## Dataset entries
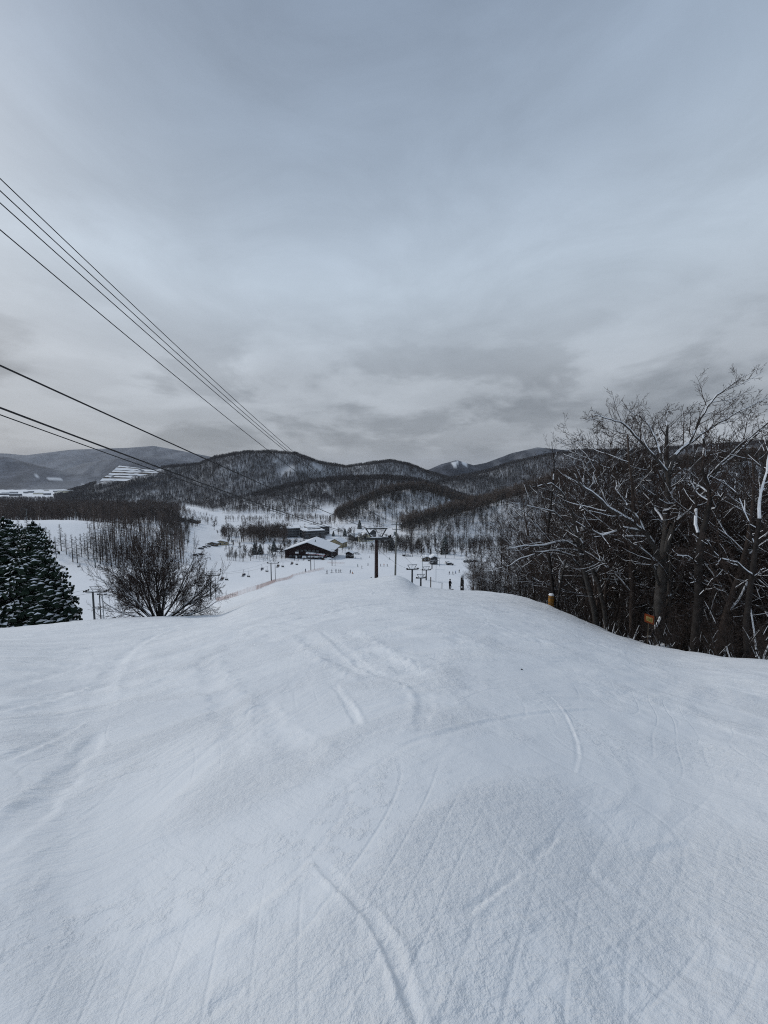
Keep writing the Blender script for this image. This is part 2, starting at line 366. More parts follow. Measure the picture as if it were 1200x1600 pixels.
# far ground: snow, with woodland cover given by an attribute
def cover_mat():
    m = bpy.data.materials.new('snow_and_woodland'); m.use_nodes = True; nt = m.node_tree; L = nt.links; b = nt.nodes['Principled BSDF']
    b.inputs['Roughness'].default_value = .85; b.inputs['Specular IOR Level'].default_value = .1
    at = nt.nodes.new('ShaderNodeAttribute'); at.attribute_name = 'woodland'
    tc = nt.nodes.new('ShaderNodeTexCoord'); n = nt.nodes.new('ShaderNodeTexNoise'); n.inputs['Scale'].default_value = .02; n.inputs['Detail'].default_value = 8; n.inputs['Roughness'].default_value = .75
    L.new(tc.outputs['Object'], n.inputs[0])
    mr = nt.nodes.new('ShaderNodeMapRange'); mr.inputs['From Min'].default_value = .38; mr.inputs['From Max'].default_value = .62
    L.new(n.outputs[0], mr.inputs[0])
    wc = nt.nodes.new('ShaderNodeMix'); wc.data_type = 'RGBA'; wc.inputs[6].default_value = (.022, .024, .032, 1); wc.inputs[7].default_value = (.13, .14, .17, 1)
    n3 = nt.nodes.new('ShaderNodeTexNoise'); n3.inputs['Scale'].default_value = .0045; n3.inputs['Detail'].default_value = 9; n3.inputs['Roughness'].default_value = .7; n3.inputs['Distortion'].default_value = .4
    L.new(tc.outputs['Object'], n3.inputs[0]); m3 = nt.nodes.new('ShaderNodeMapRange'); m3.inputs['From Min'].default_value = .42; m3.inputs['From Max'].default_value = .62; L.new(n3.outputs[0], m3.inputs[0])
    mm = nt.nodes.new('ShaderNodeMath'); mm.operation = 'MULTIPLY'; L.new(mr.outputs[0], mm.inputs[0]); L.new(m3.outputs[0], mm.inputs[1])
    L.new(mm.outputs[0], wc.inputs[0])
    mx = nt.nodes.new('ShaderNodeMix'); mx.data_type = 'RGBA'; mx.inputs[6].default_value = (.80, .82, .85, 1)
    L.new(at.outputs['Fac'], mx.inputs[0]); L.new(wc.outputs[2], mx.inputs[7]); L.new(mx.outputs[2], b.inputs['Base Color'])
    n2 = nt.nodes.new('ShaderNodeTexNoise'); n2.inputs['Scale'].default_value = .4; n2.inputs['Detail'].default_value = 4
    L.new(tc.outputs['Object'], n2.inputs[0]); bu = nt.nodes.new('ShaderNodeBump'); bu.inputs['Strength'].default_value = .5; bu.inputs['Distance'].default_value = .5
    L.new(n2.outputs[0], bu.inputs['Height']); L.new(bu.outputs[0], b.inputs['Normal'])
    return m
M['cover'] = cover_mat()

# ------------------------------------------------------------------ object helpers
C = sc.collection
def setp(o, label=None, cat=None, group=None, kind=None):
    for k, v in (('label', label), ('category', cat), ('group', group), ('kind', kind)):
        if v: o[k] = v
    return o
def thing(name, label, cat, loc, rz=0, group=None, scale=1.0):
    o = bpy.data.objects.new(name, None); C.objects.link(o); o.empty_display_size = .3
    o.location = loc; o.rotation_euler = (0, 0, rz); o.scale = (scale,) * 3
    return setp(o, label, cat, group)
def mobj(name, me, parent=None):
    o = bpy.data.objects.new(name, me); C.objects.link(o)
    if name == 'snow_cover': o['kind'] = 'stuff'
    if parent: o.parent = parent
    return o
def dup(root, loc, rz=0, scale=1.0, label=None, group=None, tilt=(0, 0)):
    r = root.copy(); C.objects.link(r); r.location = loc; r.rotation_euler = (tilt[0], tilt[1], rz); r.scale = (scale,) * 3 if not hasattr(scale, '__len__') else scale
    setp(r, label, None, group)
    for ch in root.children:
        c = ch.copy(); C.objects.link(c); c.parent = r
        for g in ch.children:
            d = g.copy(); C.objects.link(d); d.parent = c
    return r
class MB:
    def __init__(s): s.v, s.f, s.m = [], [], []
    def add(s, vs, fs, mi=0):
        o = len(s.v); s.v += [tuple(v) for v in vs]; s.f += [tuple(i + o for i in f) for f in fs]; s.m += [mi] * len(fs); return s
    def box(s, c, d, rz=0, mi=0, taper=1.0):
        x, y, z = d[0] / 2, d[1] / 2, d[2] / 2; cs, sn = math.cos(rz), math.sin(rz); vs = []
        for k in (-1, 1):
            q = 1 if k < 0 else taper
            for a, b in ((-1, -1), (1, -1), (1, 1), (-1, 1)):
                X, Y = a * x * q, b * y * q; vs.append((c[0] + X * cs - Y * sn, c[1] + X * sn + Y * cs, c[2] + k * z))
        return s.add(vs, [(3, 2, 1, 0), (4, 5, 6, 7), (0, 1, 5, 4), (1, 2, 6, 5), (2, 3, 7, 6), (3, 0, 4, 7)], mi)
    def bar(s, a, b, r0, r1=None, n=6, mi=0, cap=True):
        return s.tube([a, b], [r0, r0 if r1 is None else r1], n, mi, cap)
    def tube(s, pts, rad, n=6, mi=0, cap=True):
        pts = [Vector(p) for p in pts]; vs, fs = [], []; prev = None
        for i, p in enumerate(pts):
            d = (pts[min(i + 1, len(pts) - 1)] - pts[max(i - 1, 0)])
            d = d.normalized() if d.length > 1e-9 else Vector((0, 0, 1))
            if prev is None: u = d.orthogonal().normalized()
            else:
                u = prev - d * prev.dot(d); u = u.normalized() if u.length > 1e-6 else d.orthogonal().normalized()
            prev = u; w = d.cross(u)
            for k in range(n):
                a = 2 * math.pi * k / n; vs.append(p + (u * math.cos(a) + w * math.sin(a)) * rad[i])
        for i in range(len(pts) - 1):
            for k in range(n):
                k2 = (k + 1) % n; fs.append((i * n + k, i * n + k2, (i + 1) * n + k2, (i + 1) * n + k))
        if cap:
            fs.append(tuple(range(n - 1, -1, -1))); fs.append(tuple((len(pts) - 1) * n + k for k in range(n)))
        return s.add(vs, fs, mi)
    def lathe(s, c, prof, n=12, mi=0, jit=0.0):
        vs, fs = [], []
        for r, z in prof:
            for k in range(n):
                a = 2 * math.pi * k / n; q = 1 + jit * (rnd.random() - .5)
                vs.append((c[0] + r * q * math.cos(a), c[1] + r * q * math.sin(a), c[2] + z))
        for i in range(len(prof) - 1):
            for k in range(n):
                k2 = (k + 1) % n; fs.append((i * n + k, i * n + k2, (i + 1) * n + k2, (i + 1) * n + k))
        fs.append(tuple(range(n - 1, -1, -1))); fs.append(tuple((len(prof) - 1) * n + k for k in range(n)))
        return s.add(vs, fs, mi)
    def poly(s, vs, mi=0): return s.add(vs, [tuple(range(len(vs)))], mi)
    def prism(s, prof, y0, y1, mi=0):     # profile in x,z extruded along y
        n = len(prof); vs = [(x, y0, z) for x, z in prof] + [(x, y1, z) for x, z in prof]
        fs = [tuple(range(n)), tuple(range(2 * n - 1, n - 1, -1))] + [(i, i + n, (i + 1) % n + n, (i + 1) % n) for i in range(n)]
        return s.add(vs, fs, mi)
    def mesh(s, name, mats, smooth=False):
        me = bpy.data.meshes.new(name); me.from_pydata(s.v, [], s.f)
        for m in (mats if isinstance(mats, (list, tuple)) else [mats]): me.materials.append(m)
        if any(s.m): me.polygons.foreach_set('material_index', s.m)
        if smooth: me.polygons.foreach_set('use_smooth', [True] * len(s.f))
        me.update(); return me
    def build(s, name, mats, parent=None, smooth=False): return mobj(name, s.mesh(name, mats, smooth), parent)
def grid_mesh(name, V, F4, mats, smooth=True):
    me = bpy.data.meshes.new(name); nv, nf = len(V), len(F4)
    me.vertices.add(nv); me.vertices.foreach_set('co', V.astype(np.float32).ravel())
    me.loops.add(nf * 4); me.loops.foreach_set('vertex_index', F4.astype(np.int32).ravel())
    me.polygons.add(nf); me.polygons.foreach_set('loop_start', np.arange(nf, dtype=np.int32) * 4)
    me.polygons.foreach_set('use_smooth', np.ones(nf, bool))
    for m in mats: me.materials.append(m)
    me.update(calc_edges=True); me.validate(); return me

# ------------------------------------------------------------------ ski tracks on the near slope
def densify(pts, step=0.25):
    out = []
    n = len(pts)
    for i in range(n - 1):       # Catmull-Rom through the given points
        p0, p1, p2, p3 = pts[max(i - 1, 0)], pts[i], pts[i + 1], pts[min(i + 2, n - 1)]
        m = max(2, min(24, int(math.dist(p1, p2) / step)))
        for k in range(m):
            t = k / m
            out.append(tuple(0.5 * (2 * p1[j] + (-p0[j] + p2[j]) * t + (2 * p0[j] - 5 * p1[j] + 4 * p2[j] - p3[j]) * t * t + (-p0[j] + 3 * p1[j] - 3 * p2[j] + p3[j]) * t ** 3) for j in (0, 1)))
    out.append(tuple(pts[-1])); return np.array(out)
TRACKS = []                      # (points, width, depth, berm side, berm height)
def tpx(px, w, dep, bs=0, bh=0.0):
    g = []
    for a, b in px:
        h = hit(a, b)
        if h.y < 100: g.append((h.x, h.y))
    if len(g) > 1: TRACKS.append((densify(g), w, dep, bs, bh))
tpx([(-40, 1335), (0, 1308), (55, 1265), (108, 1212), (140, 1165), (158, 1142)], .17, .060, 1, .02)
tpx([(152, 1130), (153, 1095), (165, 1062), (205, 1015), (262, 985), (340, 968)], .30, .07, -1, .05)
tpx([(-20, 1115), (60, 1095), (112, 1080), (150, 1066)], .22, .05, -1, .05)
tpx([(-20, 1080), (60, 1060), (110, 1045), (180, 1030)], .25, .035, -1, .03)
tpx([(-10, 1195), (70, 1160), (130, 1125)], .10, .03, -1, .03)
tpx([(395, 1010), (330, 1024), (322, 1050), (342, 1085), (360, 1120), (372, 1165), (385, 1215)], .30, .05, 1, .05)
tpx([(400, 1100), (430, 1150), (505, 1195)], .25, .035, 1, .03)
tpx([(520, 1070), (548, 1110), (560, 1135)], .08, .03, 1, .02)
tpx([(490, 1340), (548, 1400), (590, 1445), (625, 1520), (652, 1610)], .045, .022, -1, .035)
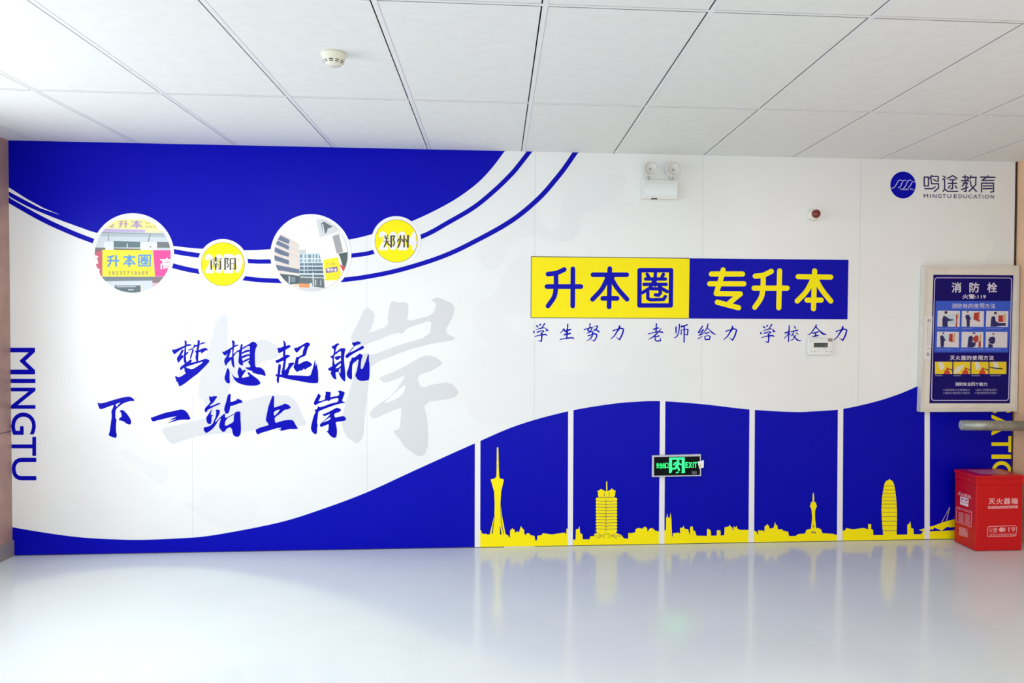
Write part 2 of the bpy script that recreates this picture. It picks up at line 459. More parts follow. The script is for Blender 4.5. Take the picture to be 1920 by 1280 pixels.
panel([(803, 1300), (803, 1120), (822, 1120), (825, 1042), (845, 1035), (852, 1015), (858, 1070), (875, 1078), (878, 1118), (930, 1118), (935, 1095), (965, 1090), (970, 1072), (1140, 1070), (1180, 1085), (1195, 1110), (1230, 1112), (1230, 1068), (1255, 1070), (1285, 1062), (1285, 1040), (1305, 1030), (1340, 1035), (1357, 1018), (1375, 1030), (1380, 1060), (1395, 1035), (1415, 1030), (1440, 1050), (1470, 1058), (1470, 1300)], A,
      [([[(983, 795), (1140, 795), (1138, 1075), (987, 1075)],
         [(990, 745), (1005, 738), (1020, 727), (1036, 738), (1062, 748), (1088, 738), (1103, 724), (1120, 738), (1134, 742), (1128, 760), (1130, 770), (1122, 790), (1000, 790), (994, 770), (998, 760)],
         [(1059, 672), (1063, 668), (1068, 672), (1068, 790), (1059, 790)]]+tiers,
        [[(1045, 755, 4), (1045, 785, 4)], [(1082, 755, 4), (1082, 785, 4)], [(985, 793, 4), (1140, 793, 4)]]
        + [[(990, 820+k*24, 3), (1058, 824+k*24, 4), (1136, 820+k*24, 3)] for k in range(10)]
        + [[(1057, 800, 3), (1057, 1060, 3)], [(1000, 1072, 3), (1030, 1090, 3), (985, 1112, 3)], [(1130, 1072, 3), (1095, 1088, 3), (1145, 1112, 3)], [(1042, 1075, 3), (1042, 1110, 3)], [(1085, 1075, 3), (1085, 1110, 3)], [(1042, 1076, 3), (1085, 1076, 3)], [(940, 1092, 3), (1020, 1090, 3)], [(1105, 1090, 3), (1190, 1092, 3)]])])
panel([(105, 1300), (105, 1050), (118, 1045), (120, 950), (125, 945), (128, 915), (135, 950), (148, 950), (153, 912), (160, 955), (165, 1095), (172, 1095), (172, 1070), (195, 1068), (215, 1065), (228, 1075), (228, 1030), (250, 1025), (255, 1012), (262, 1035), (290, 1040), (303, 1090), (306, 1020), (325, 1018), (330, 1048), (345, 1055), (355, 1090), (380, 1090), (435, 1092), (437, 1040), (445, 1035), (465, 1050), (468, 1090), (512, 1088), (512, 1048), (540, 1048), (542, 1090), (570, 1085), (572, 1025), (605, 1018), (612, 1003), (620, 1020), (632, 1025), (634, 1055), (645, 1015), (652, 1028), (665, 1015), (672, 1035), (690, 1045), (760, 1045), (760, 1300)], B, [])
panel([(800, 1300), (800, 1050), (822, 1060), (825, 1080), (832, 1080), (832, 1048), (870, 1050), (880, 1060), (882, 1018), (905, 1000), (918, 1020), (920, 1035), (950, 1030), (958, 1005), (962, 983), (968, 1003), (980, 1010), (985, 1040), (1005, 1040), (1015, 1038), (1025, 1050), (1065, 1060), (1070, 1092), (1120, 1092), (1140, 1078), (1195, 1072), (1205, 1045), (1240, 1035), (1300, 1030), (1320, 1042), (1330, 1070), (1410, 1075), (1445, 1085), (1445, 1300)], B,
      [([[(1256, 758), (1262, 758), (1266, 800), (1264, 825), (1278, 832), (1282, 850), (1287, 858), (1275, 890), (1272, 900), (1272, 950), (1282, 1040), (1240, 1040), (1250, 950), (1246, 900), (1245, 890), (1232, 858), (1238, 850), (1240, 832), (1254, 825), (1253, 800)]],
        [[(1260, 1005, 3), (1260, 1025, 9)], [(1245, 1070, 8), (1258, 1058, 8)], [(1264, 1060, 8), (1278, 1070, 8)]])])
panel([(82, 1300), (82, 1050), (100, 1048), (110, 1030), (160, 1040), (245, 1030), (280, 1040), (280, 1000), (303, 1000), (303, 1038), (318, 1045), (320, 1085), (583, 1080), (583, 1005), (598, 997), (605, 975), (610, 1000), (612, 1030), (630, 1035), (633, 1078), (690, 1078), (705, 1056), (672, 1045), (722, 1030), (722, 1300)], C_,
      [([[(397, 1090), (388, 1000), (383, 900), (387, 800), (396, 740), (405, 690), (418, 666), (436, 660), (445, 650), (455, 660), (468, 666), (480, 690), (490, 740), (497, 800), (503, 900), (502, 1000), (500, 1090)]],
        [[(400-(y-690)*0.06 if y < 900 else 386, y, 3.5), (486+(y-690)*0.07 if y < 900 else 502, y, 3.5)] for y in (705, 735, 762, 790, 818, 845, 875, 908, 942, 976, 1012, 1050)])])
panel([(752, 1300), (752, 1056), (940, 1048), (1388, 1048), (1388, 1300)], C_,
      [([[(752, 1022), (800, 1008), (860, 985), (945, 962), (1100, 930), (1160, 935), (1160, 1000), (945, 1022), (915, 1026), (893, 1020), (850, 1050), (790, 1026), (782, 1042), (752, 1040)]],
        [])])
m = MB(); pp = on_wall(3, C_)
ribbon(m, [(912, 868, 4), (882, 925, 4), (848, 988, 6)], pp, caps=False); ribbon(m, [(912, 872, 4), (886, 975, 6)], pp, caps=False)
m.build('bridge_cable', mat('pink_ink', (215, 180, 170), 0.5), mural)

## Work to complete
Copy every line of the listing that contains the word "Blender".

## Expected output
Keep writing the Blender script for this image. This is part 2, starting at line 366. More parts follow. Measure the picture as if it were 1200x1600 pixels.
Write part 2 of the bpy script that recreates this picture. It picks up at line 459. More parts follow. The script is for Blender 4.5. Take the picture to be 1920 by 1280 pixels.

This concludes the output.